"""

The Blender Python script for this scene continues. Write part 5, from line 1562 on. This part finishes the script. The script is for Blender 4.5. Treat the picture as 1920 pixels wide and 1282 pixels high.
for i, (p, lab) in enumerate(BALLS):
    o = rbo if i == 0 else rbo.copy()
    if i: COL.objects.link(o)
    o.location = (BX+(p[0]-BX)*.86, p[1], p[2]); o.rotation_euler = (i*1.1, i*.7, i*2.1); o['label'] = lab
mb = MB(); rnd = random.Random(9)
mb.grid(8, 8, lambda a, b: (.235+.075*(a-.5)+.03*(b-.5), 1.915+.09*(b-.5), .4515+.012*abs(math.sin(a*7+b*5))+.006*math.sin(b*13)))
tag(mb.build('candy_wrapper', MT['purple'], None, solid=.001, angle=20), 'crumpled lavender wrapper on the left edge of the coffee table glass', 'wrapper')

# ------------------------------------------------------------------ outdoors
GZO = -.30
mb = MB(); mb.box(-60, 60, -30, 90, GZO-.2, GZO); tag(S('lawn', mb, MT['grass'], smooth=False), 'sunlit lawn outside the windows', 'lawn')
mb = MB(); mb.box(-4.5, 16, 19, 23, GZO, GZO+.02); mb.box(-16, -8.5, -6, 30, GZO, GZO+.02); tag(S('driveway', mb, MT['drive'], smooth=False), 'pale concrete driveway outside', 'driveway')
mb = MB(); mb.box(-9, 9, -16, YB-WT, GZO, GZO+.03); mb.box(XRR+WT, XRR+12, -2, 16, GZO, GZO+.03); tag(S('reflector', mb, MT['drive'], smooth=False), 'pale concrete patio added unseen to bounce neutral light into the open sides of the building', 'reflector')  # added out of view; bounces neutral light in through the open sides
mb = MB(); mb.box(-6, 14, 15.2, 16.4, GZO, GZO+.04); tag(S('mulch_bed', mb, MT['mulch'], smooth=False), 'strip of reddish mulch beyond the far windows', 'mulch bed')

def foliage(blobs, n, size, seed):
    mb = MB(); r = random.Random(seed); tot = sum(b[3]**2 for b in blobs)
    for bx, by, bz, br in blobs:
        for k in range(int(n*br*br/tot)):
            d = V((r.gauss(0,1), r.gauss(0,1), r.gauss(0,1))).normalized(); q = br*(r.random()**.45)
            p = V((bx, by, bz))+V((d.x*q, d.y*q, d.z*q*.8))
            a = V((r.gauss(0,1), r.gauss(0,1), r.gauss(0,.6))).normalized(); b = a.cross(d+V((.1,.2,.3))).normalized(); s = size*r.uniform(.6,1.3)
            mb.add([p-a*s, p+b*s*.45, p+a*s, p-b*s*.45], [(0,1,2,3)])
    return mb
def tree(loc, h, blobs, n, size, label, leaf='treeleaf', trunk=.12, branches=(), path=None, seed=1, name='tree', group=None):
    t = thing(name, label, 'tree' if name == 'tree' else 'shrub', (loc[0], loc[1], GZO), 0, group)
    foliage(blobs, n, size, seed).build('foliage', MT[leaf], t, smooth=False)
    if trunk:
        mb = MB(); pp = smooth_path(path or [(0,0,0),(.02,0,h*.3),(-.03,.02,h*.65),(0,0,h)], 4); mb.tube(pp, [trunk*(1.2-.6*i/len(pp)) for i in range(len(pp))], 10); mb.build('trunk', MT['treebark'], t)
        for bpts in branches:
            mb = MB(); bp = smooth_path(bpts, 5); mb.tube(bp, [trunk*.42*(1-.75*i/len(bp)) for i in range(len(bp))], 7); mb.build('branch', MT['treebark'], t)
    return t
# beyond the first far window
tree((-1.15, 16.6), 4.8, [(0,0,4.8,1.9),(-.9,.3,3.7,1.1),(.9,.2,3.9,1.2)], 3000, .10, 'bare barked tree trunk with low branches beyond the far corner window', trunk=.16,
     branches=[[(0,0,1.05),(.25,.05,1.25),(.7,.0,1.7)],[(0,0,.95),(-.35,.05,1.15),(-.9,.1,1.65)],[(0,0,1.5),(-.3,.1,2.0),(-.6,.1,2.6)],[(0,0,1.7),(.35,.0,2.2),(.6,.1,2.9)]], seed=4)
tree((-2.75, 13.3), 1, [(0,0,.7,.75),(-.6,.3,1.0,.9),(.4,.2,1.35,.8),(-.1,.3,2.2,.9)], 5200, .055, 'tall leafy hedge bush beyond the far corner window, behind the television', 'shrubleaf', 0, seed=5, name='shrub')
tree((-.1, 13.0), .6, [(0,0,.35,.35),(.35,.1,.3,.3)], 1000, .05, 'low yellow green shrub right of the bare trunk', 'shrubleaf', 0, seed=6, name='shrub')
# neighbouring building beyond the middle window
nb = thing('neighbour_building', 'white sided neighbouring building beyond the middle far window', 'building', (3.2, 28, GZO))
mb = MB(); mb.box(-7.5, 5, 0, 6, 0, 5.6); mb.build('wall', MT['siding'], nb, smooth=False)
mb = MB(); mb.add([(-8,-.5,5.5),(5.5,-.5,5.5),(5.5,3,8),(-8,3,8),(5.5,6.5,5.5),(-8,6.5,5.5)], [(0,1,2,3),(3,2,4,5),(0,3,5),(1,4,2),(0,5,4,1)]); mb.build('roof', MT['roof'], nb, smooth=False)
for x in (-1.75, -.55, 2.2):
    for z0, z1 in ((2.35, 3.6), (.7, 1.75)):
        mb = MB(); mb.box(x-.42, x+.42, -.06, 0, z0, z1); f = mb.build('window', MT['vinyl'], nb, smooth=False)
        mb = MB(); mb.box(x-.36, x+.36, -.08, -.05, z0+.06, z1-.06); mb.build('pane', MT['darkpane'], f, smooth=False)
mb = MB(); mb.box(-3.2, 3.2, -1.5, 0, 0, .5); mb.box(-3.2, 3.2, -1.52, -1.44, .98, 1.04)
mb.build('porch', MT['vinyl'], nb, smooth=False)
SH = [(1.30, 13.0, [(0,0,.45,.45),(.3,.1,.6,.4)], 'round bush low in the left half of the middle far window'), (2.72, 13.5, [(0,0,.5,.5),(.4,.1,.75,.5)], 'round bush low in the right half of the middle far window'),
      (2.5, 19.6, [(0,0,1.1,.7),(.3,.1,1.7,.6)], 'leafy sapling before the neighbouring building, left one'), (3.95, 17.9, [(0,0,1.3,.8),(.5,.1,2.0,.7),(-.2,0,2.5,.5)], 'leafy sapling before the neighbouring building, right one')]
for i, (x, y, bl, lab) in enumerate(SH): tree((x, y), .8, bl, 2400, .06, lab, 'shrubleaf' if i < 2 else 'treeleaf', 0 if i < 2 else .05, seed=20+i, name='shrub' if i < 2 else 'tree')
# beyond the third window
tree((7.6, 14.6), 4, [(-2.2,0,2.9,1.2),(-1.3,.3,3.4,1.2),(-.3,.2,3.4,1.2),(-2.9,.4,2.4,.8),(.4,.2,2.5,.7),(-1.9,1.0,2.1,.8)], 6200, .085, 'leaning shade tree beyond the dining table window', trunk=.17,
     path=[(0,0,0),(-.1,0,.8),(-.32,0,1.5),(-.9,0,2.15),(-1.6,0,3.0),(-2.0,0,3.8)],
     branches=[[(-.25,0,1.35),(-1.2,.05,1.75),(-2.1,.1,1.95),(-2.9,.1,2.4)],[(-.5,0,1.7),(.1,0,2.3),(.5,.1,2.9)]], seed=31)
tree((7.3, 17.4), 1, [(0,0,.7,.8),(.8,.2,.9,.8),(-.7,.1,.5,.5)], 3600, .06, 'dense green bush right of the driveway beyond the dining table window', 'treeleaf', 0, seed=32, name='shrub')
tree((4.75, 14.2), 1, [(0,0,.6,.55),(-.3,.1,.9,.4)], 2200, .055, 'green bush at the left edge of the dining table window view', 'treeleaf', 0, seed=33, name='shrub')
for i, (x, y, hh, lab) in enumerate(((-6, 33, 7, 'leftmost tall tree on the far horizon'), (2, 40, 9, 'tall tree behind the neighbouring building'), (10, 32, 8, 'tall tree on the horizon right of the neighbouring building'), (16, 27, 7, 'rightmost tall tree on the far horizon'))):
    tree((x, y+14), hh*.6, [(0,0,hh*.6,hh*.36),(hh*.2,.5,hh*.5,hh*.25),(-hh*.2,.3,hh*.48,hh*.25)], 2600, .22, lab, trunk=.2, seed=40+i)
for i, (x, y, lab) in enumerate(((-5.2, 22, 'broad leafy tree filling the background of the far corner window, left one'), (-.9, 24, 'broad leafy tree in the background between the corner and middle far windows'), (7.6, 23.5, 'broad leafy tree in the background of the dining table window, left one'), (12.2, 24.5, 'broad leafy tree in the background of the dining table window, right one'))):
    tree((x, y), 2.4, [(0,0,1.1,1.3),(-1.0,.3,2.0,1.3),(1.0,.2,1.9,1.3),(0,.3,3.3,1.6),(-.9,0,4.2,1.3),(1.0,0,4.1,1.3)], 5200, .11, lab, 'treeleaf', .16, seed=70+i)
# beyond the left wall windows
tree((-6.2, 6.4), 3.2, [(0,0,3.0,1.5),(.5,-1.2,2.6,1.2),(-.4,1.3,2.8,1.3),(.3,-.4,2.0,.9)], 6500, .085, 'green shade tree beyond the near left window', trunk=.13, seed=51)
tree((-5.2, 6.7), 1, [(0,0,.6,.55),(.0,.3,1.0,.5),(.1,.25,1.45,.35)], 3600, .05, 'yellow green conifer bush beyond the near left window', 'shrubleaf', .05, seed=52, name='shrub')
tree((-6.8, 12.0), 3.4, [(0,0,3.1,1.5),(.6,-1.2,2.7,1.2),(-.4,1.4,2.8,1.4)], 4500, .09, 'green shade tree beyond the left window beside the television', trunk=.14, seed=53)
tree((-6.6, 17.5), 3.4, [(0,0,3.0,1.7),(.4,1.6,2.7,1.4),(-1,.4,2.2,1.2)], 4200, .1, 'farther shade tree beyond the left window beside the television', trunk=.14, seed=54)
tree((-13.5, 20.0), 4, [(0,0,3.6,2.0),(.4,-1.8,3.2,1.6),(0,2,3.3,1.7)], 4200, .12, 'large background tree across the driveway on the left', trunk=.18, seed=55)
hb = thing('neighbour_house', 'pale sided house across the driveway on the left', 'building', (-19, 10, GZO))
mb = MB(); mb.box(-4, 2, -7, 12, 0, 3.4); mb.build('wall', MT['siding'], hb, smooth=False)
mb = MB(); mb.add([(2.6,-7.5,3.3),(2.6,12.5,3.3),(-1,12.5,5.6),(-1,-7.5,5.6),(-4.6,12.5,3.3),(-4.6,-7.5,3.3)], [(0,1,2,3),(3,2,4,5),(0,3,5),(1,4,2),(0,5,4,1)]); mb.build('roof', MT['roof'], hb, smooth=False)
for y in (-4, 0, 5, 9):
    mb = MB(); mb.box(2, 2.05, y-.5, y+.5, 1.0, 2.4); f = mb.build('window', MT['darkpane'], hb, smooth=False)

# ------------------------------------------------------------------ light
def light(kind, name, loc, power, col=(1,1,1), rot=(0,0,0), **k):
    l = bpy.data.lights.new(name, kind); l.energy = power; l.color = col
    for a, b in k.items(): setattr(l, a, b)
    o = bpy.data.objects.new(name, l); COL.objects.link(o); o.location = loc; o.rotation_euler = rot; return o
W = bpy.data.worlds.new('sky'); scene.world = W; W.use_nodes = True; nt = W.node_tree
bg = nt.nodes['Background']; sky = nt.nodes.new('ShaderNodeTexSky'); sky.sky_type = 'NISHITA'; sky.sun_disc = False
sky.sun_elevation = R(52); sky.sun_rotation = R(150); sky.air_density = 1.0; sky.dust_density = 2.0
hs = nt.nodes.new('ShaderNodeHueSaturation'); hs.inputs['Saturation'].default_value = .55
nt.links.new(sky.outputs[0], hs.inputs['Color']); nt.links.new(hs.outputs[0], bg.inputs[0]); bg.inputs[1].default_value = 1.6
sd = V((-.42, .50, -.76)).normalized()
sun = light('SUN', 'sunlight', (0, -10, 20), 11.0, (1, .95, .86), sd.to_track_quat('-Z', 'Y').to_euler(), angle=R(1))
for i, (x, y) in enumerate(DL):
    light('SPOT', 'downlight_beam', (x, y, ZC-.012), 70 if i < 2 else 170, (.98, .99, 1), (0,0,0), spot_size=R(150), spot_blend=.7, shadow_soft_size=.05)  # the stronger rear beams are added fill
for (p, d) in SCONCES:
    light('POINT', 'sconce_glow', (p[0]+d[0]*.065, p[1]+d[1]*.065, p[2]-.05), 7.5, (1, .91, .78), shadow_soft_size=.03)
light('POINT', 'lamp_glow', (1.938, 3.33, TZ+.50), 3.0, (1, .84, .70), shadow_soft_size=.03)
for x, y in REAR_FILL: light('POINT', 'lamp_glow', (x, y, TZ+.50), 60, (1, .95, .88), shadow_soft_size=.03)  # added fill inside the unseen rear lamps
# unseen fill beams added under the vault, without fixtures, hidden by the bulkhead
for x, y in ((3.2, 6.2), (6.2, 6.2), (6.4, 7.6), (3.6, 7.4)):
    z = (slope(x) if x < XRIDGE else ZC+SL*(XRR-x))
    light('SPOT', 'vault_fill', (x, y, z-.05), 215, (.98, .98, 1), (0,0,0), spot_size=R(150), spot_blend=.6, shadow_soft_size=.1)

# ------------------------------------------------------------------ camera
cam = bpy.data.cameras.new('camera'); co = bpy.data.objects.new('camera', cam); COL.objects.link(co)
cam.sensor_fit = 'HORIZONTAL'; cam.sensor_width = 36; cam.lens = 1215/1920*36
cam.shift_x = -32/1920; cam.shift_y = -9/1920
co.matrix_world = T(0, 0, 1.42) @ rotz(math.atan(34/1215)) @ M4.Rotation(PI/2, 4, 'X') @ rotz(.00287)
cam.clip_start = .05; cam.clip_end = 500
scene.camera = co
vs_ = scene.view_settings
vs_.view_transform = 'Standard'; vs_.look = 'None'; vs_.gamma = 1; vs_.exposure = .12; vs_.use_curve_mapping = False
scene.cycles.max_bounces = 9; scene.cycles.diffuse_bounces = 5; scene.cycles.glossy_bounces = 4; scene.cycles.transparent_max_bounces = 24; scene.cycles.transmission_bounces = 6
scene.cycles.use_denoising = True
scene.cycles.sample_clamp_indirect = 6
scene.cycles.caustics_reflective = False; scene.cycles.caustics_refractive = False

"""

*What is needed:*
Produce the lines from the top of the listing through the "mb = MB(); mb.box(-6, 14, 15.2, 16.4, GZO, GZO+.04);" line exactly as they appear, with no additional output.

*Complete response:*
The Blender Python script for this scene continues. Write part 5, from line 1562 on. This part finishes the script. The script is for Blender 4.5. Treat the picture as 1920 pixels wide and 1282 pixels high.
for i, (p, lab) in enumerate(BALLS):
    o = rbo if i == 0 else rbo.copy()
    if i: COL.objects.link(o)
    o.location = (BX+(p[0]-BX)*.86, p[1], p[2]); o.rotation_euler = (i*1.1, i*.7, i*2.1); o['label'] = lab
mb = MB(); rnd = random.Random(9)
mb.grid(8, 8, lambda a, b: (.235+.075*(a-.5)+.03*(b-.5), 1.915+.09*(b-.5), .4515+.012*abs(math.sin(a*7+b*5))+.006*math.sin(b*13)))
tag(mb.build('candy_wrapper', MT['purple'], None, solid=.001, angle=20), 'crumpled lavender wrapper on the left edge of the coffee table glass', 'wrapper')

# ------------------------------------------------------------------ outdoors
GZO = -.30
mb = MB(); mb.box(-60, 60, -30, 90, GZO-.2, GZO); tag(S('lawn', mb, MT['grass'], smooth=False), 'sunlit lawn outside the windows', 'lawn')
mb = MB(); mb.box(-4.5, 16, 19, 23, GZO, GZO+.02); mb.box(-16, -8.5, -6, 30, GZO, GZO+.02); tag(S('driveway', mb, MT['drive'], smooth=False), 'pale concrete driveway outside', 'driveway')
mb = MB(); mb.box(-9, 9, -16, YB-WT, GZO, GZO+.03); mb.box(XRR+WT, XRR+12, -2, 16, GZO, GZO+.03); tag(S('reflector', mb, MT['drive'], smooth=False), 'pale concrete patio added unseen to bounce neutral light into the open sides of the building', 'reflector')  # added out of view; bounces neutral light in through the open sides
mb = MB(); mb.box(-6, 14, 15.2, 16.4, GZO, GZO+.04); tag(S('mulch_bed', mb, MT['mulch'], smooth=False), 'strip of reddish mulch beyond the far windows', 'mulch bed')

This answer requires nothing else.